§ Work to do
Set down only the lines running from the one with "Continue the Blender" to the one with "gp = MB(); gp.box(-40, 45, 18.46, 20.6, -.6, DZ-.01);", both lines included, exactly as they stand, please.

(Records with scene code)
[start]
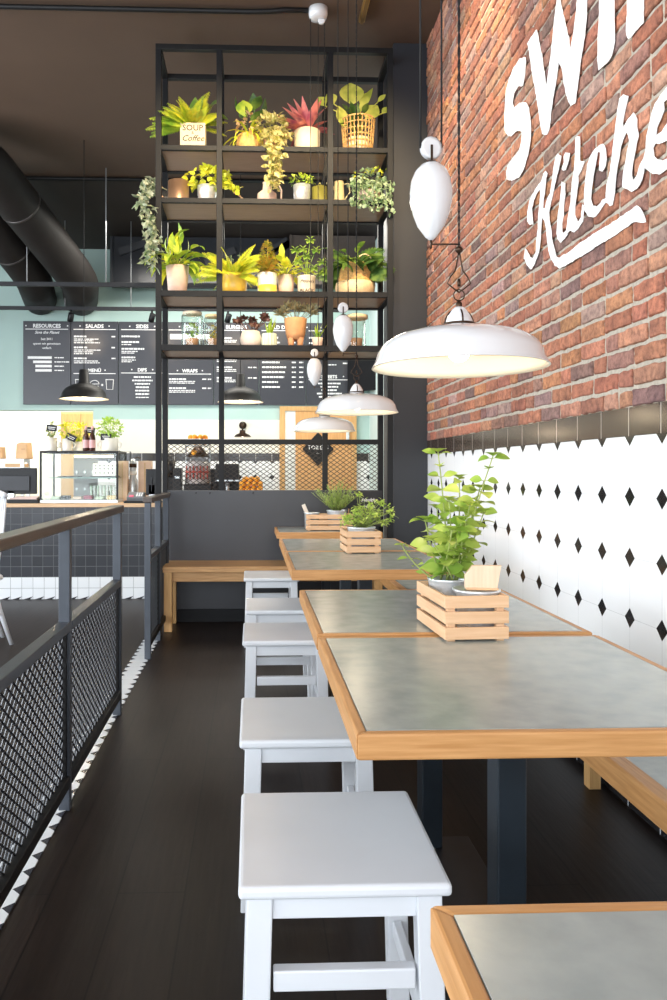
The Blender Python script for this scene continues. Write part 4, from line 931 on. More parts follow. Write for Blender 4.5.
# ------------------------------------------------------------------ menu boards
YM = YB - .0385
BOARD = mat('slate_menu_board', (.042, .044, .055), .35, 0, .06, 3)
bu = [22.8, 70.8, 118.4, 166, 213.8, 259, 306, 352.3]
zt, zbm = atz(322.5, YM), atz(405, YM)
titles = [['RESOURCES'], ['SALADS', 'MENÜ'], ['SIDES', 'DIPS'], ['EDGE', 'WRAPS'], ['BURGERS'], ['COLD DRINKS'], ['HOT', 'SWEETS']]
descr = ['leftmost menu board, headed RESOURCES', 'menu board headed SALADS behind the black pendant', 'menu board headed SIDES and DIPS', 'menu board with WRAPS, seen through the shelving frame', 'menu board headed BURGERS, behind the second black pendant', 'menu board listing drinks with prices, right of BURGERS', 'rightmost menu board, with SWEETS near its foot']
for i in range(7):
    x0, x1 = atx(bu[i], YM) + .004, atx(bu[i + 1], YM) - .004; w = x1 - x0; hh = zt - zbm
    t = thing('menu_board', descr[i], 'menu board', ((x0 + x1) / 2, YM, zbm), 0, 'menu boards on the mint wall')
    MB().box(-w / 2, w / 2, 0, .038, 0, hh).build('panel', BOARD, t, .003)
    fn = lambda a, b, c: (a, -.0015 - c, b)
    R = random.Random(40 + i); lines = MB()
    def scribble(x, z, ln, th):
        q = x
        while q < x + ln:
            s = min(R.uniform(.018, .06), x + ln - q + .004); lines.box(q, q + s, -.0022, -.0002, z - th / 2 + R.uniform(-.0015, .0015), z + th / 2); q += s + .007
    def head(s, z, sz=.068):
        text(s, sz, 0, z, fn, 'heading', PAINTW, t, 'CENTER', .034, .0015)
        lw = len(s) * .027 + .03
        for q in (-lw, lw): lines.box(q - .008, q + .008, -.002, -.0002, z + .016, z + .032)
        lines.box(-w * .45, w * .45, -.002, -.0002, z - .026, z - .016)
    head(titles[i][0], hh - .085)
    if i == 0:
        text('Save the Planet', .052, 0, hh - .165, fn, 'writing', PAINTW, t, 'CENTER', .012, .0015, .4)
        text('Seit 2011', .042, 0, hh - .250, fn, 'writing', PAINTW, t, 'CENTER', .01, .0015); text('sparen wir gemeinsam', .040, 0, hh - .310, fn, 'writing', PAINTW, t, 'CENTER', .008, .0015); text('einfach', .042, 0, hh - .368, fn, 'writing', PAINTW, t, 'CENTER', .008, .0015)
        for k, (a, nn) in enumerate(((-.25, 6), (-.18, 5), (-.15, 4), (-.15, 4))):
            zz = hh - .50 - k * .056; lines.box(a, .065, -.002, -.0002, zz, zz + .034); scribble(.10, zz + .017, .12 + .07 * (k == 1), .014)
    elif i == 1:
        for k, zz in enumerate((hh - .20, hh - .345, hh - .49)):
            scribble(-w * .44, zz, .17, .021); scribble(w * .36, zz, .05, .018)
            for j in range(2 + (k != 2)): scribble(-w * .44, zz - .035 - j * .024, R.uniform(.22, .36), .012)
        head('MENÜ', hh - .67, .062)
        zz = .20
        for cx, kind in ((-.2, 'c'), (0, 'b'), (.2, 'c')):
            cup = MB()
            if kind == 'c':
                P = [(cx - .05, zz + .13), (cx - .04, zz), (cx + .04, zz), (cx + .05, zz + .13)]; cup.tube([(a, -.004, b) for a, b in P], .005, 5); cup.tube([(cx - .055, -.004, zz + .13), (cx + .055, -.004, zz + .13)], .006, 5)
            else:
                cup.tube([(cx + .06 * math.cos(a), -.004, zz + .07 + .05 * math.sin(a)) for a in [PI * q / 8 for q in range(9)]], .005, 5); cup.tube([(cx - .06, -.004, zz + .07), (cx + .06, -.004, zz + .07)], .005, 5); cup.tube([(cx - .055, -.004, zz + .04), (cx + .055, -.004, zz + .04)], .008, 5); cup.tube([(cx - .055, -.004, zz + .01), (cx + .055, -.004, zz + .01)], .006, 5)
            cup.build('drawing', PAINTW, t)
        for cx in (-.10, .10): lines.box(cx - .015, cx + .015, -.002, -.0002, zz + .055, zz + .065).box(cx - .005, cx + .005, -.0018, -.0002, zz + .045, zz + .075)
    elif i == 2:
        for zz, k in ((hh - .195, 0), (hh - .27, 1), (hh - .36, 2), (hh - .475, 2)):
            scribble(-w * .44, zz, R.uniform(.14, .30), .022)
            for j in range(k): scribble(-w * .44, zz - .034 - j * .023, R.uniform(.12, .26), .012)
        head('DIPS', hh - .66, .062)
        for k in range(7): l_ = R.uniform(.16, .28); scribble(-l_ / 2, hh - .735 - k * .045, l_, .020 if k < 6 else .012)
    elif i == 3:
        lines.box(-w * .42, w * .42, -.002, -.0002, hh - .23, hh - .16); scribble(-w * .42, hh - .40, .3, .012)
        for k in range(3): scribble(-w * .42, hh - .44 - k * .026, .28, .012)
        head('WRAPS', hh - .67, .062)
        for zz in (hh - .76, hh - .88):
            scribble(-w * .44, zz, .22, .020); scribble(w * .26, zz, .05, .016); scribble(w * .38, zz, .04, .016)
            for j in range(2): scribble(-w * .44, zz - .030 - j * .022, .34, .011)
    elif i == 4:
        for zz in (hh - .21, hh - .33, hh - .47, hh - .60, hh - .74):
            scribble(-w * .44, zz, .20, .020); scribble(w * .26, zz, .05, .016); scribble(w * .38, zz, .04, .016)
            for j in range(2): scribble(-w * .44, zz - .030 - j * .022, .26, .011)
        cup = MB(); cup.tube([(-.12, -.004, .09), (-.09, -.004, .02), (-.02, -.004, .06), (.05, -.004, .02), (.12, -.004, .09)], .005, 5); cup.build('drawing', PAINTW, t)
    elif i == 5:
        for k in range(11): zz = hh - .2 - k * .066; scribble(-w * .44, zz, R.uniform(.16, .34), .022); scribble(w * .20, zz, .05, .018); scribble(w * .36, zz, .05, .018)
    else:
        for zz in (hh - .20, hh - .27, hh - .34): scribble(-w * .44, zz, R.uniform(.12, .28), .020); scribble(w * .36, zz, .04, .018)
        for zz in (hh - .44, hh - .56): scribble(-w * .1, zz, .16, .014); scribble(w * .3, zz + .02, .06, .018)
        head('SWEETS', hh - .74, .060)
        for k in range(5): l_ = R.uniform(.2, .34); scribble(-l_ / 2, hh - .81 - k * .045, l_, .020)
    lines.build('writing', PAINTW, t)
t = thing('wall_sign', 'black diamond-shaped sign on the honey-coloured door', 'sign', at(318, 449, YB - .06))
rr = .225; MB().prism([(0, -rr), (rr * .94, 0), (0, rr), (-rr * .94, 0)], -.012, 0).build('plate', DARKPL, t, .002)
text('TOILETS', .075, 0, -.005, lambda a, b, c: (a, -.0135 - c, b), 'lettering', PAINTW, t, 'CENTER', .01, .001); text('...', .07, 0, -.06, lambda a, b, c: (a, -.0135 - c, b), 'lettering', PAINTW, t, 'CENTER', .0, .001)
t = thing('wall_screen', 'dark angled screen on the wall right of the menu boards', 'screen', at(366, 374, YB - .38))
M = Matrix.Rotation(math.radians(-52), 4, 'Z'); MB().box(-.32, .32, -.02, .02, -.22, .22, M).build('screen_panel', DARKPL, t, .004); MB().box(-.02, .06, .01, .36, -.03, .03).build('wall_bracket', BLACK, t)

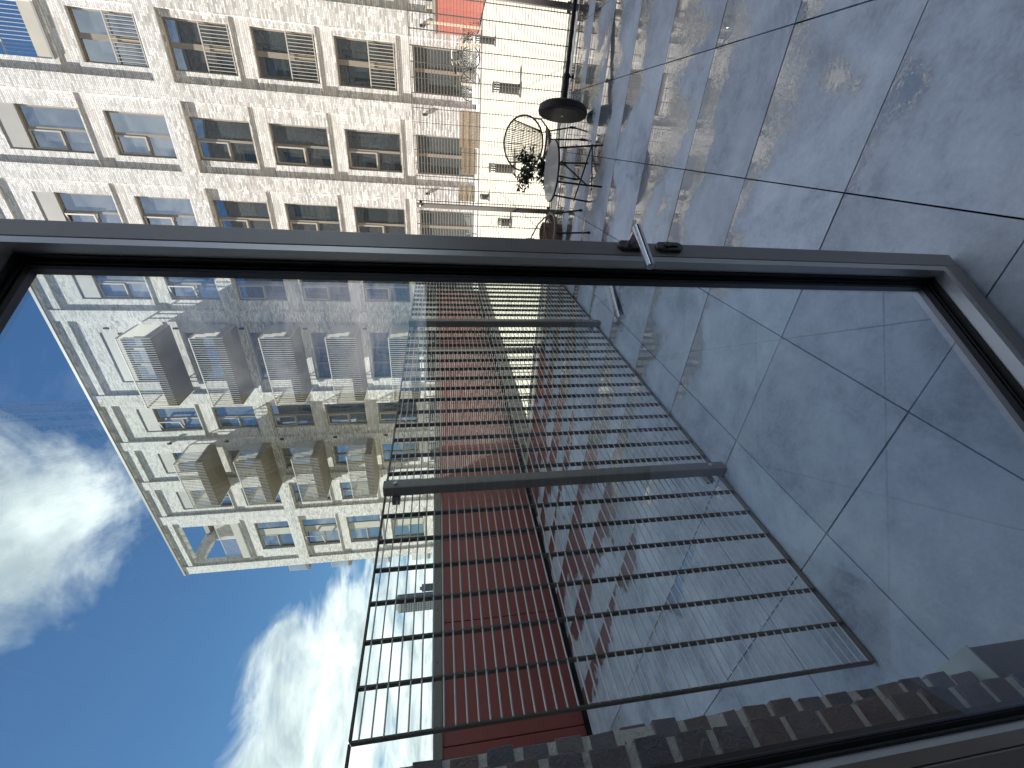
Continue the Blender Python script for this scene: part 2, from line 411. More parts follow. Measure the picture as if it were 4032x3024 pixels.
gt = MB(); gt.box(-40, 45, 18.36, 18.46, -.6, DZ+.02); gu = gt.build('deck_gutter', MT['joint']); gu['kind'] = 'structure'
gp = MB(); gp.box(-40, 45, 18.46, 20.6, -.6, DZ-.01); gd = gp.build('garden_paving', MT['kerb']); gd['kind'] = 'structure'

# terrace tiles, one object per tile
tx = [-0.0915 + TS*k for k in range(-9, 6)]
ty = [TY0 + TS*k for k in range(-1, 10)]
tb = MB(); tb.box(-5.6, 3.6, -.35, 5.775, -.30, -.028)
terr = tb.build('terrace', MT['substrate']); terr['kind'] = 'structure'
gap = .0028
tm = MB(); tm.box(gap, TS-gap, gap, TS-gap, -.02, 0)
tile0 = None
for ix, x in enumerate(tx):
    for iy, y in enumerate(ty):
        if y + TS > 5.78: continue
        if x > 3.0 or x < -5.6: continue
        if tile0 is None:
            tile0 = tm.build('tile', MT['tile'], terr); t = tile0
        else: t = inst(tile0, terr)
        t.location = (x, y, random.uniform(-.0006, .0006))
        t.rotation_euler = (random.gauss(0, .0011), random.gauss(0, .0011), random.gauss(0, .0004))

# ------------------------------------------------------------------ relief facades
def relief(rects, X0, X1, Z0, Z1, Y, sgn, zcuts=()):
    """front of a wall cut from rectangles (x0,x1,z0,z1,depth,mat); depth None is a hole. sgn=+1: wall goes to +Y"""
    xs = sorted({X0, X1, *[r[0] for r in rects], *[r[1] for r in rects]}); zs = sorted({Z0, Z1, *zcuts, *[r[2] for r in rects], *[r[3] for r in rects]})
    xs = [x for x in xs if X0 <= x <= X1]; zs = [z for z in zs if Z0 <= z <= Z1]
    nx, nz = len(xs)-1, len(zs)-1
    D = [[(0.0, 0)]*nz for _ in range(nx)]
    for (a, b, c, d, dp, m) in rects:
        for i in range(nx):
            if xs[i] < a-1e-6 or xs[i+1] > b+1e-6: continue
            for j in range(nz):
                if zs[j] >= c-1e-6 and zs[j+1] <= d+1e-6: D[i][j] = (dp, m)
    HB = .42
    mb = MB(); mb.solid = False
    dep = lambda i, j: (HB if D[i][j][0] is None else D[i][j][0])
    for i in range(nx):
        for j in range(nz):
            d, m = D[i][j]
            if d is not None:
                y = Y + sgn*d
                q = [(xs[i], y, zs[j]), (xs[i+1], y, zs[j]), (xs[i+1], y, zs[j+1]), (xs[i], y, zs[j+1])]
                if sgn < 0: q = q[::-1]
                mb.quad(*q, m)
            for (i2, j2) in ((i+1, j), (i, j+1)):
                if i2 >= nx or j2 >= nz: continue
                a, b = dep(i, j), dep(i2, j2)
                if abs(a-b) < 1e-6: continue
                mm = min(D[i][j], D[i2][j2], key=lambda t: (HB if t[0] is None else t[0]))[1]
                ya, yb = Y+sgn*min(a, b), Y+sgn*max(a, b)
                if i2 > i: q = [(xs[i+1], ya, zs[j]), (xs[i+1], yb, zs[j]), (xs[i+1], yb, zs[j+1]), (xs[i+1], ya, zs[j+1])]
                else: q = [(xs[i], ya, zs[j+1]), (xs[i+1], ya, zs[j+1]), (xs[i+1], yb, zs[j+1]), (xs[i], yb, zs[j+1])]
                mb.quad(*q, mm)
    return mb

YF = 20.4
FLOORS = [(-.05, 2.43), (3.07, 5.27), (5.95, 8.13), (8.83, 10.97), (11.78, 13.82), (14.62, 16.65)]
RC = .12
COLS = {  # name: (win x0, win x1, recess x0, recess x1, kind)
 'r0': (4.15, 5.65, 3.78, 6.1, 'T'), 'r1': (1.33, 2.85, .95, 3.06, 'J'), 'r2': (-1.57, -.10, -2.02, .39, 'T'), 'r3': (-4.50, -3.03, -4.95, -2.58, 'T'),
 'l1': (-7.44, -5.95, -7.94, -5.53, 'T'), 'b1': (-11.80, -9.08, -12.50, -8.47, 'B'), 'l2': (-14.93, -13.43, -15.50, -13.12, 'T'),
 'b2': (-17.93, -16.43, -18.42, -16.06, 'B'), 'l3': (-20.88, -19.38, -21.30, -19.03, 'T'), 'l4': (-25.10, -22.50, -26.12, -21.98, 'W')}
rects = []; wins = []
for n, (a, b, c, d, k) in COLS.items():
    rects.append((c, d, -.3, 11.03, RC, 0)); rects.append((c, d, 11.69, 18.94, RC, 0))
    for z0, z1 in ((2.47, 3.02), (5.32, 5.90), (8.18, 8.78), (13.98, 14.58)):
        rects.append((c, d, z0, z1, RC+.05, 1))
    if k != 'W' or True: rects.append((c, d, 18.36, 18.62, .03, 0))
    for f, (z0, z1) in enumerate(FLOORS):
        if f == 5 and n in ('l4', 'r1', 'r0'):
            rects.append((c+.2 if n == 'l4' else a, d-.45 if n == 'l4' else b, 14.72, 18.2, None, 0)); continue
        rects.append((a, b, z0, z1, None, 0)); wins.append((n, f, a, b, z0, z1, k))
        if f == 5: rects.append((a, b, 16.65, 17.38, RC+.03, 2))
XL, XR = -26.84, 9.0
apt = thing('apartment_building', 'six storey pale brick apartment block across the courtyard with stacked balconies', 'apartment building', (XL, YF, 0))
fw = relief(rects, XL, XR, -.3, 18.98, YF, 1).build('facade_wall', [MT['facade'], MT['spandrel'], MT['greypanel']], apt)
cp_ = MB(); cp_.box(XL-.05, XR, YF-.06, YF+.5, 18.98, 19.10); cp_.build('roof_coping', MT['coping'], apt)
sw = MB(); sw.box(XL, XL+.35, YF+.43, YF+3.2, -.3, 14.7); sw.box(XL, XL+.35, YF+3.2, YF+14, -.3, 18.98)
sw.box(XL, XL+.35, YF+.43, YF+3.2, 18.25, 18.98); sw.box(XL, XL+.35, YF+.43, YF+.9, 14.7, 18.25); sw.box(XL, XL+.35, YF+2.7, YF+3.2, 14.7, 18.25)
sw.build('end_wall', MT['facade'], apt)
rf = MB(); rf.box(XL+.35, -21.6, YF+3.0, YF+14, 18.6, 18.9); rf.box(-21.6, .6, YF+.43, YF+14, 18.6, 18.9); rf.box(.6, XR, YF+3.2, YF+14, 14.3, 14.6)
rf.box(XL+.35, -21.6, YF+.43, YF+3.0, 14.4, 14.70); rf.box(.6, XR, YF+.43, YF+3.2, 14.4, 14.70)
rf.build('roof', MT['coping'], apt)
lw = MB(); lw.box(-21.9, -21.6, YF+.43, YF+3.0, 14.7, 18.95); lw.box(XL+.35, -21.9, YF+3.0, YF+3.3, 14.7, 18.2)
lw.build('loggia_wall', MT['facade'], apt)
bk = MB(); bk.box(XL+.35, .5, YF+1.0, YF+1.1, -.3, 14.3); bk.box(-21.6, .5, YF+1.0, YF+1.1, 14.3, 18.5); bk.box(.5, XR, YF+1.0, YF+1.1, -.3, 14.3); bk.build('room_backing', MT['plaster'], apt)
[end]
§ Exercise solution
Continue the Blender Python script for this scene: part 2, from line 411. More parts follow. Measure the picture as if it were 4032x3024 pixels.
gt = MB(); gt.box(-40, 45, 18.36, 18.46, -.6, DZ+.02); gu = gt.build('deck_gutter', MT['joint']); gu['kind'] = 'structure'
gp = MB(); gp.box(-40, 45, 18.46, 20.6, -.6, DZ-.01); gd = gp.build('garden_paving', MT['kerb']); gd['kind'] = 'structure'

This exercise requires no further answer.